NZD Overlay 15-min – Chart Faster with TradingView
Looking at the NZD overlay chart, the Kiwi started climbing sharply during the early Wednesday Asian session before the RBNZ decision even hit the wires. That early surge was driven by the US-Iran ceasefire news. US President Donald Trump agreed to suspend Iran bombing for two weeks, conditional on Iran reopening the Strait of Hormuz, which triggered a broad wave of risk-on sentiment across currency markets and weighed heavily on the safe-haven US Dollar.
When the RBNZ rate decision dropped at 2:00 AM GMT on April 8, NZD/USD was already trading well above the 0.5700 mark. The OCR hold did little to move the needle on its own, but traders then turned attention to Governor Breman’s press conference for further guidance. The NZD became the clear outperformer against the USD, helped by both the positive Middle East development and remarks in the RBNZ’s post-meeting presser, where Governor Breman said the MPC discussed the possibility of raising rates at both the April and May meetings, and noted the “frequency of rate hikes could be every meeting or every second meeting.”
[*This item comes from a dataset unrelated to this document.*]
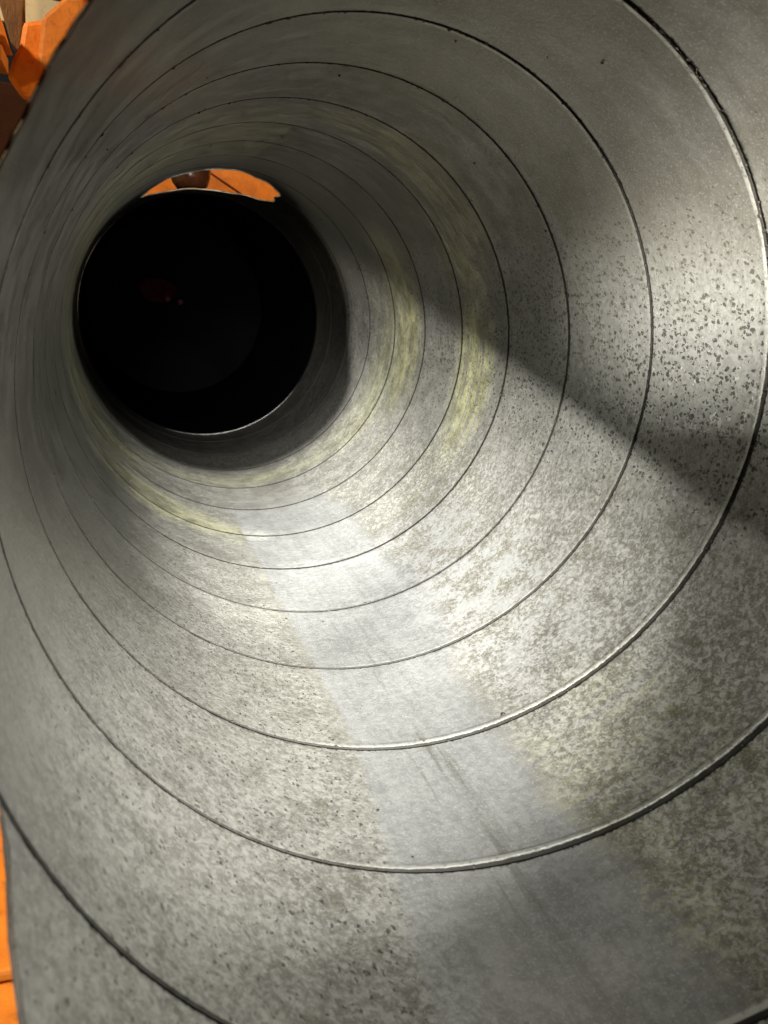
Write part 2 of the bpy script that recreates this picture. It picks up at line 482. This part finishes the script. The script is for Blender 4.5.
# fitting on the end wall with two little knobs, dimness put into its colours
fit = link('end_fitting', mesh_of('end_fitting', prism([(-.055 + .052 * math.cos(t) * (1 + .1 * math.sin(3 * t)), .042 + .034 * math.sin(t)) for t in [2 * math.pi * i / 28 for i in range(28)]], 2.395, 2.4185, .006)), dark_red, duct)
for kx, kz in ((-.027, .022), (.008, .016)):
    bm = bmesh.new()
    bmesh.ops.create_icosphere(bm, subdivisions=3, radius=.0085, matrix=Matrix.Translation((kx, 2.394, kz)))
    link('knob', mesh_of('knob', bm, True), knob_pink, fit)

# grit caught along the folds and stuck to the sheet
rng = random.Random(11)
bm = bmesh.new()
def crumb(th, z, size):
    p = Vector(at(th, z, size * .3))
    n = Vector((-math.sin(th), 0, math.cos(th)))
    q = n.to_track_quat('Z', 'Y').to_matrix().to_4x4()
    sc3 = Matrix.Diagonal((size * rng.uniform(.7, 1.5), size * rng.uniform(.7, 1.3), size * rng.uniform(.45, .8), 1))
    g = bmesh.ops.create_icosphere(bm, subdivisions=1, radius=1.0, matrix=Matrix.Translation(p) @ q @ Matrix.Rotation(rng.uniform(0, 6.3), 4, 'Z') @ sc3)
    for v in g['verts']: v.co += Vector((rng.uniform(-1, 1), rng.uniform(-1, 1), rng.uniform(-1, 1))) * size * .22
for k, n in ((0, 60), (1, 260), (2, 200), (3, 120), (4, 60)):
    for i in range(n):
        d = rng.gauss(150, 45) if rng.random() < .72 else rng.uniform(-80, 255)
        th = math.radians(d)
        if not TH0 < th < TH0 + 6.2: continue
        z = seam_z(k, th) + rng.gauss(-.2, .9) * mm
        if z > mouth_z(th) + .03: crumb(th, z, .00035 + .0011 * rng.random() ** 3)
for i in range(150):
    th = math.radians(rng.uniform(-70, 240)); z = rng.uniform(1.2, 4.6)
    if z > mouth_z(th) + .03: crumb(th, z, .0003 + .0012 * rng.random() ** 4)
for px_th, pz, size in ((22.0, 1.92, .0022), (100.5, 1.93, .0020), (74.0, 2.42, .0016), (110, 4.55, .0016), (-4, 4.6, .0016), (60, 5.0, .0016)):
    crumb(math.radians(px_th), pz, size)
gr = link('grit', mesh_of('grit', bm), grit_mat, duct)
gr['kind'] = 'stuff'

# ------------------------------------------------------------------ things in the orange-lit yard round the duct
GZ = -.2655
bm = bmesh.new()
bmesh.ops.create_grid(bm, x_segments=2, y_segments=2, size=30)
g = link('ground', mesh_of('ground', bm), concrete); g.location = (0, 0, GZ); g['kind'] = 'structure'

p = link('orange_board', mesh_of('orange_board', box(-.62, -.205, .322, 1.02, GZ + .001, GZ + .026)), orange_paint)
tag(p, 'bright orange board lying on the ground along the outside of the duct', 'board')
p = link('orange_board', mesh_of('orange_board', box(-.60, -.190, -.42, .318, GZ + .001, GZ + .024)), orange_paint)
tag(p, 'bright orange board below the bottom left corner of the duct mouth', 'board')

bar = thing('site_barrier', 'weathered orange barrier on a shaded maroon post beside the duct mouth', 'barrier', (-.31, 1.25, GZ))
def part(name, bm, mat, parent):
    o = link(name, mesh_of(name, bm), mat)
    o.parent = parent
    o.matrix_parent_inverse = Matrix.Translation(-parent.location)
    return o
part('post', box(-.47, -.262, 1.30, 1.34, GZ, .312), maroon, bar)
part('panel', prism(((-.295, .366), (-.262, .376), (-.235, .420), (-.205, .420), (-.235, .33), (-.266, .283), (-.298, .279), (-.315, .300), (-.309, .322), (-.300, .338)), 1.20, 1.225, .006), orange_paint, bar)
part('bracket', prism(((-.272, .372), (-.24, .405), (-.225, .41), (-.225, .36), (-.262, .31), (-.279, .318)), 1.185, 1.199, .005), orange_old, bar)
part('ledge', prism(((-.42, .322), (-.306, .322), (-.309, .327), (-.317, .357), (-.42, .36)), 1.10, 1.19), orange_paint, bar)
part('rail', box(-.42, -.312, 1.12, 1.19, .300, .318), orange_old, bar)
part('brace', prism(((-.345, .46), (-.296, .46), (-.2965, .37), (-.301, .335), (-.312, .345), (-.325, .39)), 1.226, 1.26), brown_wood, bar)

sign = thing('cream_panel', 'pale cream panel standing behind the orange barrier', 'panel', (-.40, 3.0, GZ))
part('board', box(-.62, -.33, 3.0, 3.02, .80, .885), cream, sign)
part('top_rail', box(-.64, -.30, 2.995, 3.03, .887, .96), brown_wood, sign)
part('leg', box(-.60, -.56, 3.022, 3.05, GZ, .88), brown_wood, sign)
part('leg', box(-.38, -.34, 3.022, 3.05, GZ, .88), brown_wood, sign)

hoard = thing('timber_hoarding', 'orange hoarding of two sloping boards seen through the broken top of the duct', 'hoarding', (.1, 2.72, GZ))
part('board', prism(((-.25, GZ), (1.1, GZ), (1.1, -.085), (-.25, .59)), 2.70, 2.72), orange_paint, hoard)
part('board', prism(((-.25, .597), (1.1, -.078), (1.1, .9), (-.25, .9)), 2.708, 2.728), orange_paint, hoard)

pot = link('brown_pot', mesh_of('brown_pot', lathe_z([(.018, 0), (.026, .003), (.036, .014), (.041, .03), (.041, .05), (.036, .066), (.030, .074), (.033, .082), (.028, .082), (.02, .07)]), True), pot_glaze)
pot.location = (-.030, 1.80, .2545)
tag(pot, 'small dark brown rounded pot standing on top of the duct behind the opening', 'pot')

# ------------------------------------------------------------------ unseen hand torch lighting the duct, with plates added to shape its beam
tor = thing('hand_torch', 'black hand torch held out of view at the duct mouth, with added plates that shade its beam', 'torch', TORCH)
axis = (TORCH_AIM - TORCH).normalized()
q = axis.to_track_quat('Y', 'Z')
o = link('body', mesh_of('body', lathe_y([(.001, -.16), (.016, -.16), (.017, -.06), (.024, -.03), (.026, -.004), (.022, -.004), (.004, -.02), (.001, -.02)], 40), True), torch_black, tor)
o.rotation_euler = q.to_euler()
plate_pts = ((-.1375, 0.0678), (.20, -0.0628), (.20, .085), (-.1375, .085))
hd = link('shade_plate', mesh_of('shade_plate', prism(plate_pts, .0735, .0755, .0004)), torch_black, tor)  # plate added to cast the slanted shadow edge in the duct
ck = link('shade_flap', mesh_of('shade_flap', box(-.05, .0006,   .009, .011, .0034, .03, .0001)), torch_black, tor)  # flap added to shade the upper left wall
arm = link('shade_plate_arm', mesh_of('shade_plate_arm', box(.03, .04, -.05, .0735, .045, .052, .0005)), torch_black, tor)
Why Does This Matter for Forex Traders?
The RBNZ decision this week is a good reminder that central bank events don’t happen in a vacuum. The Kiwi’s big move today had more to do with geopolitics than with the rate decision itself — the hold was fully priced in. What shifted the dial was the hawkish tone from Governor Breman, who made clear that rate hikes are back on the table if inflation pressures persist.
Westpac has already pulled forward its forecast for the first RBNZ OCR hike to September, and sees risks skewed toward an even earlier start if second-round inflation effects accumulate. For NZD traders, that means the currency’s direction from here will likely hinge on two things: how the Middle East situation evolves and whether upcoming inflation data confirms the RBNZ’s near-term price forecasts. The RBNZ noted that if core inflation or wage growth accelerates materially, it would respond decisively. Watch this space.